Le traduzioni sono qui firmate da Gentili, un maestro indiscusso, un grecista che non ha mai smesso di riflettere sui doveri del traduttore dalle lingue antiche: un traduttore che, specie quando nessun credibile analogo gli è offerto dalla cultura del suo tempo, ha responsabilità decuplicate. E davvero con Pindaro nella sua interezza si sono misurati in pochi, nel Novecento italiano: qualche serial translator alla Romagnoli, certo; Leone Traverso, nel ’56, quando ancora erano ammessi preziosismi dannunziani; e quindi Enzo Mandruzzato, che scelse una chiave evasiva, omissiva, epurativa, quasi a sancire che Pindaro si traduce, sì, ma solo spindarizzato.
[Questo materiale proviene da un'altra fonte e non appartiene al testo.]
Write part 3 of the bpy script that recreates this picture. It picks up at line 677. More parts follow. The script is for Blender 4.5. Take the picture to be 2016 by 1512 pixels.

Si chiedeva tempo fa Luigi Lehnus, anch’egli traduttore delle Olimpiche, se oggi «la traduzione possa essere altro che filologica». Forse no, proprio come i commenti: mezze misure e compromessi, in assenza di modelli plausibili, non tengono. E così procede Gentili, consapevolmente limitandosi – come egli ha scritto in altra sede – a «lasciar trasparire» qualcosa dello stile pindarico. Traverso parlava di «arieggiare». Siamo via via più lontani, e per forza, da ogni pretesa romanticamente ricreativa. E che fare dell’«acqua ottima»? La definizione suona a noi, non c’è scampo, gustativa, perché il latinismo non si sente più. «Sovrana è l’acqua» rendeva Traverso, evitando cortocircuiti. Ma «ottima» traduceva già, al principio del Settecento, Muratori. E «ottima» hanno poi reso quasi tutti. Alla tradizione ha pagato il suo prezzo Pindaro; naturale e giusto che lo paghi anche il traduttore di Pindaro. Certo è che la tradizione, magari carsica, procede.